> DIRECTIONS FOR THIS TASK: Locate each line holding the string "build" and copy it.
>> Start RECORDS
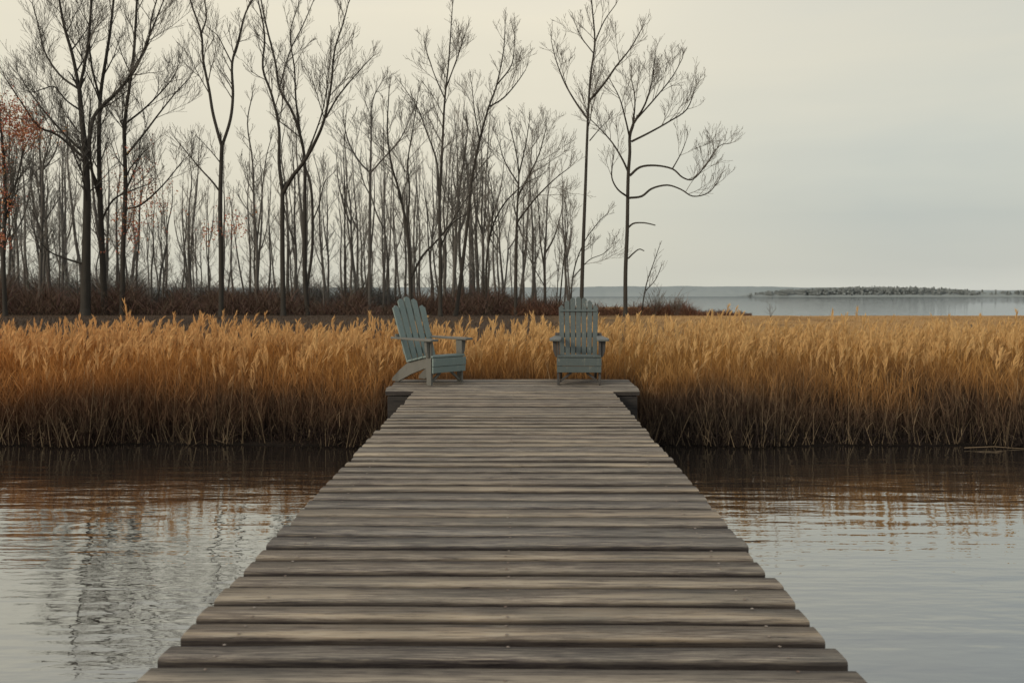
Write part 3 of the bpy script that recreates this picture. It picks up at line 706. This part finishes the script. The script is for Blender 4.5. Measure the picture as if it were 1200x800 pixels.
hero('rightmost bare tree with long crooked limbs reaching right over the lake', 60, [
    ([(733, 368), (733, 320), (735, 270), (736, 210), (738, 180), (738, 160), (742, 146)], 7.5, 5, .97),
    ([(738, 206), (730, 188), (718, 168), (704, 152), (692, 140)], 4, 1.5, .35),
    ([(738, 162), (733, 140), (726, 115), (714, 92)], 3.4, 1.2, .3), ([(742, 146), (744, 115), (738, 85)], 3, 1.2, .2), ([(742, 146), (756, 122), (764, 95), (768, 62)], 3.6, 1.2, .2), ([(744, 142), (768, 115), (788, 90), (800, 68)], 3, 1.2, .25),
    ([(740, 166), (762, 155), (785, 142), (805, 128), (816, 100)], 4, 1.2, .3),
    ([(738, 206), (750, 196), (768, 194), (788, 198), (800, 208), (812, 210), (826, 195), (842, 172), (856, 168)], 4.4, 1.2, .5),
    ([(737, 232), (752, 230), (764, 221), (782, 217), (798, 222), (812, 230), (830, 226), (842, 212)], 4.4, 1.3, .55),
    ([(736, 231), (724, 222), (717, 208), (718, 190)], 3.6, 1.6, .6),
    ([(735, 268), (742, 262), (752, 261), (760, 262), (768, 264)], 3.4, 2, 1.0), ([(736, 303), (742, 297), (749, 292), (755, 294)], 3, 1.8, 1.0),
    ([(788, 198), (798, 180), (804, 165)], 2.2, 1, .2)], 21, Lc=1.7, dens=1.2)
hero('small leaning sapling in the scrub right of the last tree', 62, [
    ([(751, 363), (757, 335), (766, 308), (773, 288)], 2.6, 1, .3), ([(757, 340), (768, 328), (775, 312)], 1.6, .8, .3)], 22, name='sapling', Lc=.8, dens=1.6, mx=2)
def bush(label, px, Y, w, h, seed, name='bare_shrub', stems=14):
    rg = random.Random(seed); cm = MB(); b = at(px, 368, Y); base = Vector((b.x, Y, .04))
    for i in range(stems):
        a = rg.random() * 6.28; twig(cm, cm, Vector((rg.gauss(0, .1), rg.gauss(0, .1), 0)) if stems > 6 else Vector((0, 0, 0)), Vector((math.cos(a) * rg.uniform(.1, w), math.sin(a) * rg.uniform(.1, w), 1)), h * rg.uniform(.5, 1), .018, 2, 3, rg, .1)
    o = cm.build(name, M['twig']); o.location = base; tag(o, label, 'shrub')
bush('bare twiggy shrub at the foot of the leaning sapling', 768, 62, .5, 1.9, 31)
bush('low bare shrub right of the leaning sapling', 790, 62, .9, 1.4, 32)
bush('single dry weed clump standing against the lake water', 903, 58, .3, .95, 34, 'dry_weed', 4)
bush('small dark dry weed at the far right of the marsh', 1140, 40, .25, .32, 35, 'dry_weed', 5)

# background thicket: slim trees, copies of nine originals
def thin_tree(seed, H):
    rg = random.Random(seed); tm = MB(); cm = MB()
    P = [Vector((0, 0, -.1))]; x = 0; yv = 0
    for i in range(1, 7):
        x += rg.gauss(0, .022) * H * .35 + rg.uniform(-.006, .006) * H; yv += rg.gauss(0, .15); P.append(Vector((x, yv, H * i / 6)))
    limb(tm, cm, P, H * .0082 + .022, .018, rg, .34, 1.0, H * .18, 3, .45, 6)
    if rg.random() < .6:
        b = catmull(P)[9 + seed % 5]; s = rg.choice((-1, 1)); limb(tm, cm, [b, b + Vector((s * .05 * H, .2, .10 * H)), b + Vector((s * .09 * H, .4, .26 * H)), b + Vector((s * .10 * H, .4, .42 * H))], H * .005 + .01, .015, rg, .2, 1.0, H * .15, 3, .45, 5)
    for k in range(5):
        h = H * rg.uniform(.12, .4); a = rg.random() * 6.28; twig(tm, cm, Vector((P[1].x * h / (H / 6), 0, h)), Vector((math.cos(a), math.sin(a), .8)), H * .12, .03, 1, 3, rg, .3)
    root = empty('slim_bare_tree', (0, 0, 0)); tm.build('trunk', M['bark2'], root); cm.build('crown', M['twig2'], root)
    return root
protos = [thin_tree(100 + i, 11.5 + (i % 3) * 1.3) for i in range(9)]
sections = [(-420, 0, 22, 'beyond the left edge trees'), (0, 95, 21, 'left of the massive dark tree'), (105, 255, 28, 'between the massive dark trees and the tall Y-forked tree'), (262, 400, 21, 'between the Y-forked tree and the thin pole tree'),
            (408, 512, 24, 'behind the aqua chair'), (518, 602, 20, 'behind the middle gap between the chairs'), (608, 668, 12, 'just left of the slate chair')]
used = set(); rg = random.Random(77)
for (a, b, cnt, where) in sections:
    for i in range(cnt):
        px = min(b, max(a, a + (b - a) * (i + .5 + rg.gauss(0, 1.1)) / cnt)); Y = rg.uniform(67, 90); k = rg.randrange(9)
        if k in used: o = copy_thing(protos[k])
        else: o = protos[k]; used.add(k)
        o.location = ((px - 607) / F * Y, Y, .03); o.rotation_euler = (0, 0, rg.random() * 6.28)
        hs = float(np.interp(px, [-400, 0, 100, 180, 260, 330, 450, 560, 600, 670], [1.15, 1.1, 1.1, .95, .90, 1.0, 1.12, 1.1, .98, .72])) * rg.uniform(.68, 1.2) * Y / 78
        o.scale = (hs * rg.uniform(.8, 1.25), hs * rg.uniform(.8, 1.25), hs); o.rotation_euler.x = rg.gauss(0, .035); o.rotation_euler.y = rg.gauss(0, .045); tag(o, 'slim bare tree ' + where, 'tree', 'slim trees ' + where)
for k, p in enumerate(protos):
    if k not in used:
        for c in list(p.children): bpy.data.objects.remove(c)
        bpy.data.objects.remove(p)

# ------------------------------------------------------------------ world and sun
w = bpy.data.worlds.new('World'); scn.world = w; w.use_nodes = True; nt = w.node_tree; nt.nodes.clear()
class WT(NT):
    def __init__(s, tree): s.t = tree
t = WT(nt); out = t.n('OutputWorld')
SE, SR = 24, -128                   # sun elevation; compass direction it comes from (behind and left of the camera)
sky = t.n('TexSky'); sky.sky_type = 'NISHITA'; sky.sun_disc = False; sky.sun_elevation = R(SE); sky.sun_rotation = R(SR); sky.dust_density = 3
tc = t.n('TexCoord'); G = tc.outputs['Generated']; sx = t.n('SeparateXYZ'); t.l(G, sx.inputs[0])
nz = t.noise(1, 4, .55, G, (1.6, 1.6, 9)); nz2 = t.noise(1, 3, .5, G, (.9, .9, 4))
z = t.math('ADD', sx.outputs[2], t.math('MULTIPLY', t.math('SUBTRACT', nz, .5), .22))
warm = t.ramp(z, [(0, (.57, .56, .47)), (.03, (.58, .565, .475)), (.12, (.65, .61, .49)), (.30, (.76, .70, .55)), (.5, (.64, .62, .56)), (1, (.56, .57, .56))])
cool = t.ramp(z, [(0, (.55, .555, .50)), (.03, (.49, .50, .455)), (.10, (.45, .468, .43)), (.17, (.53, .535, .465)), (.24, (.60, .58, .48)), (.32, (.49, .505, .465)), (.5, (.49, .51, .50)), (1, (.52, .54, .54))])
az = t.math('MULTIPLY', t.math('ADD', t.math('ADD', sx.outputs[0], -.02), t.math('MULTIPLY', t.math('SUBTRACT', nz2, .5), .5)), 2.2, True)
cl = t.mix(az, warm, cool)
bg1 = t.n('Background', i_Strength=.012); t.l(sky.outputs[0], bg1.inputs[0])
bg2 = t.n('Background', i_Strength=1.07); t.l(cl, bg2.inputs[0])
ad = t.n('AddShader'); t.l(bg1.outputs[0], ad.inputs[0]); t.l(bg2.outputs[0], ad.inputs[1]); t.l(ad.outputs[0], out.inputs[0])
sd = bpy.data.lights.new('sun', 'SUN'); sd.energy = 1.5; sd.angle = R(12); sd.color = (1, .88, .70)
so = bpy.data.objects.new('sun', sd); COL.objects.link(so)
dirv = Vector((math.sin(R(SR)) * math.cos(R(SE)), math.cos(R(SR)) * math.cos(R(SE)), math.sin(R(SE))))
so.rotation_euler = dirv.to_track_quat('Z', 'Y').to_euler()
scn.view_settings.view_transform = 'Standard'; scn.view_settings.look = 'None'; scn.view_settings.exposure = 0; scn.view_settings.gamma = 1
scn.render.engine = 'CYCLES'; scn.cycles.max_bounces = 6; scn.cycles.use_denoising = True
>> End RECORDS
>> Start RECORDS
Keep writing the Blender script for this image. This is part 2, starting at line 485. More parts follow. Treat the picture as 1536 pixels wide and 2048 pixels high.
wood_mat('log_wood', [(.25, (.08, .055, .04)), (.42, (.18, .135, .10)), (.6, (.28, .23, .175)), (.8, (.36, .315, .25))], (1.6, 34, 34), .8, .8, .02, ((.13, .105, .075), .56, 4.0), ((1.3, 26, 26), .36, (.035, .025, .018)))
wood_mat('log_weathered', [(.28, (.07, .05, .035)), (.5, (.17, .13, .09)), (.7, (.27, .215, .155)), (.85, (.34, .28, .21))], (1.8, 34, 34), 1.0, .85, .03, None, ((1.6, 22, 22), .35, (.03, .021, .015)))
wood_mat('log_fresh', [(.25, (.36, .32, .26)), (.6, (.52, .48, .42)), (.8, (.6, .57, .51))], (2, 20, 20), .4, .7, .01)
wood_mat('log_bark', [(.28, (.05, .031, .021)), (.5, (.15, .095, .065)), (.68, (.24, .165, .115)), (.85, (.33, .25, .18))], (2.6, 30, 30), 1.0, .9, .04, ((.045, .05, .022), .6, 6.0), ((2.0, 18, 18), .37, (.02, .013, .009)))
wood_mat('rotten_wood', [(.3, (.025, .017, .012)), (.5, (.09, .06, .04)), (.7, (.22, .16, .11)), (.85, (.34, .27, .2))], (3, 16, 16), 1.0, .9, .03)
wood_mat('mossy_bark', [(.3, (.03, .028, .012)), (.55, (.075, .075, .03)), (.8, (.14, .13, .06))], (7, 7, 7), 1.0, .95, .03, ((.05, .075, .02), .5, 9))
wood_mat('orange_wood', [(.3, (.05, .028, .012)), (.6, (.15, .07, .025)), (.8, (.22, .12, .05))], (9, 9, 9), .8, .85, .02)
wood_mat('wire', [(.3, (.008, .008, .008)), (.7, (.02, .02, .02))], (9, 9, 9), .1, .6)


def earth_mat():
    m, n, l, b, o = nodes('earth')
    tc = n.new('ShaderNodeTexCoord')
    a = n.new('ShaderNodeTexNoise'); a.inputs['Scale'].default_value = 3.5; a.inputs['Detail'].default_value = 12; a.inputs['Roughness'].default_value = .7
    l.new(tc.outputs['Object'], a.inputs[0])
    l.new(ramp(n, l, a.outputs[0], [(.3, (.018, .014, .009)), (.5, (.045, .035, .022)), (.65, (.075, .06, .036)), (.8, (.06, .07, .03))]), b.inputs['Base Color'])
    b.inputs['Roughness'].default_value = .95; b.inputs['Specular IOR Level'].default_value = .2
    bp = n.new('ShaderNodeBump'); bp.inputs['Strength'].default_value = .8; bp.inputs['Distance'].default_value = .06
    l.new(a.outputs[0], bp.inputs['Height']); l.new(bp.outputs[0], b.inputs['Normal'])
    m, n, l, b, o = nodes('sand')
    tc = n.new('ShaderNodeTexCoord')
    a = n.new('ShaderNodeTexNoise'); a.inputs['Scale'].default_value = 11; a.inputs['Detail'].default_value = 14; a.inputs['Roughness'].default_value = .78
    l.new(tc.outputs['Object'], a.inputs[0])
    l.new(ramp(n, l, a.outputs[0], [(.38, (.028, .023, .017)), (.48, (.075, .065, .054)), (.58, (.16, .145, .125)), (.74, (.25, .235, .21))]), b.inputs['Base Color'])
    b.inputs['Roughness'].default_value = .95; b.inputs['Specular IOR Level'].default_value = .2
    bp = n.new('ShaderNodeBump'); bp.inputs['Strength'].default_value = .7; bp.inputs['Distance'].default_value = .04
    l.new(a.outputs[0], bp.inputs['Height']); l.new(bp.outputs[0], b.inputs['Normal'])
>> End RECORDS
> FINAL ANSWER:
    o = cm.build(name, M['twig']); o.location = base; tag(o, label, 'shrub')
    root = empty('slim_bare_tree', (0, 0, 0)); tm.build('trunk', M['bark2'], root); cm.build('crown', M['twig2'], root)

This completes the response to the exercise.